Exercise prompt: Copy out all lines carrying the word "part".

Start of Data for processing

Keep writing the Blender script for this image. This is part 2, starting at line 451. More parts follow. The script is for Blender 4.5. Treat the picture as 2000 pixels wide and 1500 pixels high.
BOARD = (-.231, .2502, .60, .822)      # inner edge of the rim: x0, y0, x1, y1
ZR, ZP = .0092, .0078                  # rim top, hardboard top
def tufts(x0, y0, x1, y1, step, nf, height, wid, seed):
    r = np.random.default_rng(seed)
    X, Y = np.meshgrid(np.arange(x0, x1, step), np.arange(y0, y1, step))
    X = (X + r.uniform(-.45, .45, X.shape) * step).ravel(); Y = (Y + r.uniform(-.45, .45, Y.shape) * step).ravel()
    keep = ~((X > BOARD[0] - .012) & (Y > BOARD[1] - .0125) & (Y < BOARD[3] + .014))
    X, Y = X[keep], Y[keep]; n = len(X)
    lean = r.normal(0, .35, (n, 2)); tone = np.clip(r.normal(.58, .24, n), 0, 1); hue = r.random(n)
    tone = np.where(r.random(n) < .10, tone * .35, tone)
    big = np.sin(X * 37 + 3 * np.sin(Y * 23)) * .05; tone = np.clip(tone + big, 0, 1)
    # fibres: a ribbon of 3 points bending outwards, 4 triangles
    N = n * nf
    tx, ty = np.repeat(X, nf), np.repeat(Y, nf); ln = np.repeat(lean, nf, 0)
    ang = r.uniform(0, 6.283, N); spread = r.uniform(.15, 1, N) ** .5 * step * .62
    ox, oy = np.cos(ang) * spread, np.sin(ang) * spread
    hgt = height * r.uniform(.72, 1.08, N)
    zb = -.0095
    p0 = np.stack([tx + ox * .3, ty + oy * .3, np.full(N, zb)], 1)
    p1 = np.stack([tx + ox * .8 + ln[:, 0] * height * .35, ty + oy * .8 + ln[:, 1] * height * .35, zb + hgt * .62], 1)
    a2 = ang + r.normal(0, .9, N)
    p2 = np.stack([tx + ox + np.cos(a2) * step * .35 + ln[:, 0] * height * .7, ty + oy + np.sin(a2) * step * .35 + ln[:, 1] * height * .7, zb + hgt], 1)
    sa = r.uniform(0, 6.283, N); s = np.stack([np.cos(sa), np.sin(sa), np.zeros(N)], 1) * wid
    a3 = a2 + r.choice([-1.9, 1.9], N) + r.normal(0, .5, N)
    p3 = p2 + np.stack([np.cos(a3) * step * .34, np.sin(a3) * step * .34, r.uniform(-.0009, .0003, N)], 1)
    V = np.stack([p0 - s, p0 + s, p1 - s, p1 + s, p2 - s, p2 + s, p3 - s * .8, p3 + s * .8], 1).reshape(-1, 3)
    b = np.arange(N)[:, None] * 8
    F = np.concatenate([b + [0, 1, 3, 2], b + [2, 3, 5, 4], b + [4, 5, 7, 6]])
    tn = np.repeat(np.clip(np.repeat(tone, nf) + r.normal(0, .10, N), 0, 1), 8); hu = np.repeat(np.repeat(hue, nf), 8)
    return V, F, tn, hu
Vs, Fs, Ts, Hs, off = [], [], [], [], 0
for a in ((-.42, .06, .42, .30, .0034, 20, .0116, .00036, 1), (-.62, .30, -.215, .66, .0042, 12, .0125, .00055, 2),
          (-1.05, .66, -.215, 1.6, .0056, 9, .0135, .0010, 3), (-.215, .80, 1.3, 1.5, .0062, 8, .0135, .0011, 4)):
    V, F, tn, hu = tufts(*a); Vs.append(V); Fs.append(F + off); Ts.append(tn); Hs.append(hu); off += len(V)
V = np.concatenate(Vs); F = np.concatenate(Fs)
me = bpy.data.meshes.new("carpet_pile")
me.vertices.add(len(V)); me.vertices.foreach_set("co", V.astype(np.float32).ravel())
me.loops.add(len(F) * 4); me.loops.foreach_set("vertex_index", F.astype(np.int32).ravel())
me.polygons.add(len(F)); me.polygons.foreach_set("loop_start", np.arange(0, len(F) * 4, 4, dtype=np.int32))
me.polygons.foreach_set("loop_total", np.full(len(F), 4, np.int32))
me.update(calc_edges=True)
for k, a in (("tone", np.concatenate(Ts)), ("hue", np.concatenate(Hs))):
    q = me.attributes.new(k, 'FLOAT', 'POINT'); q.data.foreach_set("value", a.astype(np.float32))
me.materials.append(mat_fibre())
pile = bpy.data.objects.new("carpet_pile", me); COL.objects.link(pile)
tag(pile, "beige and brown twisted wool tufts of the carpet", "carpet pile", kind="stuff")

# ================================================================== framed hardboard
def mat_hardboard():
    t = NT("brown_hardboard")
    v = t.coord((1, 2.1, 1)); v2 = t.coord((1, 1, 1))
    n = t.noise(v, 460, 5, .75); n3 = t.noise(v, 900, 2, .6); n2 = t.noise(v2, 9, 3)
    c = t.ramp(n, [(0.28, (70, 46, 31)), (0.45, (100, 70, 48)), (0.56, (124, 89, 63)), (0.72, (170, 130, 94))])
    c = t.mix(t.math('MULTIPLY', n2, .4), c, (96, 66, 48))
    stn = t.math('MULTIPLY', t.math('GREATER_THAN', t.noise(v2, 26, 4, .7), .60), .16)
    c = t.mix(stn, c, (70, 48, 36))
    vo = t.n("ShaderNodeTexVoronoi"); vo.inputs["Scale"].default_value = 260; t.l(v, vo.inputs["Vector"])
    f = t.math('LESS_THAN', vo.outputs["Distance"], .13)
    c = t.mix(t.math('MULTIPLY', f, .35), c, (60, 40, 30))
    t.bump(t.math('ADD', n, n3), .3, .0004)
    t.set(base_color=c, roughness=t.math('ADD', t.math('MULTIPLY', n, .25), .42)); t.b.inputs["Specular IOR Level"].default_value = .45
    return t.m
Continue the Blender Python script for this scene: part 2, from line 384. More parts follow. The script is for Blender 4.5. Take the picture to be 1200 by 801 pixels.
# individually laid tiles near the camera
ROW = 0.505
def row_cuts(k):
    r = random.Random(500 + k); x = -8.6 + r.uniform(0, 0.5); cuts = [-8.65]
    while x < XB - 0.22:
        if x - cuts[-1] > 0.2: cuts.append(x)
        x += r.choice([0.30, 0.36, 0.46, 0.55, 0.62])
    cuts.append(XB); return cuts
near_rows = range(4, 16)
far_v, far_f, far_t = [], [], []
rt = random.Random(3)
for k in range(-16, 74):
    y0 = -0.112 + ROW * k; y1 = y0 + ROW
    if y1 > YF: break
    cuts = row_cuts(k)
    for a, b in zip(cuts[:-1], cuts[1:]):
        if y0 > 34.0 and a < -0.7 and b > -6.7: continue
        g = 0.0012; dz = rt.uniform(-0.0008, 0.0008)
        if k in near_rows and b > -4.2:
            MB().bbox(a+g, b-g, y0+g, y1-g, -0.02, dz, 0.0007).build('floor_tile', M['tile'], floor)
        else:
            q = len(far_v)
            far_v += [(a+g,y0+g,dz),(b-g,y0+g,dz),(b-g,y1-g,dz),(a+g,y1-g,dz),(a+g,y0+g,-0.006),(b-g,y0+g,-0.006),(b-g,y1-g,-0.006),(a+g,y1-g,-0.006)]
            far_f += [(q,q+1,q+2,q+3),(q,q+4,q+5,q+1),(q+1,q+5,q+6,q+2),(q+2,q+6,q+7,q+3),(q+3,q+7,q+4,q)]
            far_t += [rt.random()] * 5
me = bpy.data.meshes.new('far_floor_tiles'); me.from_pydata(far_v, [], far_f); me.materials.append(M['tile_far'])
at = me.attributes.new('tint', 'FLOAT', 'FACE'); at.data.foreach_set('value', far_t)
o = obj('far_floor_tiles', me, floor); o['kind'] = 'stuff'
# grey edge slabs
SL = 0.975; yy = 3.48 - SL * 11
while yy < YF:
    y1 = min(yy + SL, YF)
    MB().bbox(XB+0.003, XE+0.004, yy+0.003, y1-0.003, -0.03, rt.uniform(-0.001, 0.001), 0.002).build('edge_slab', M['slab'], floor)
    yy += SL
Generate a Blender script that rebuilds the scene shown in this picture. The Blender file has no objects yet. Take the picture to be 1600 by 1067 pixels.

End of Data for processing

The reply:
Keep writing the Blender script for this image. This is part 2, starting at line 451. More parts follow. The script is for Blender 4.5. Treat the picture as 2000 pixels wide and 1500 pixels high.
Continue the Blender Python script for this scene: part 2, from line 384. More parts follow. The script is for Blender 4.5. Take the picture to be 1200 by 801 pixels.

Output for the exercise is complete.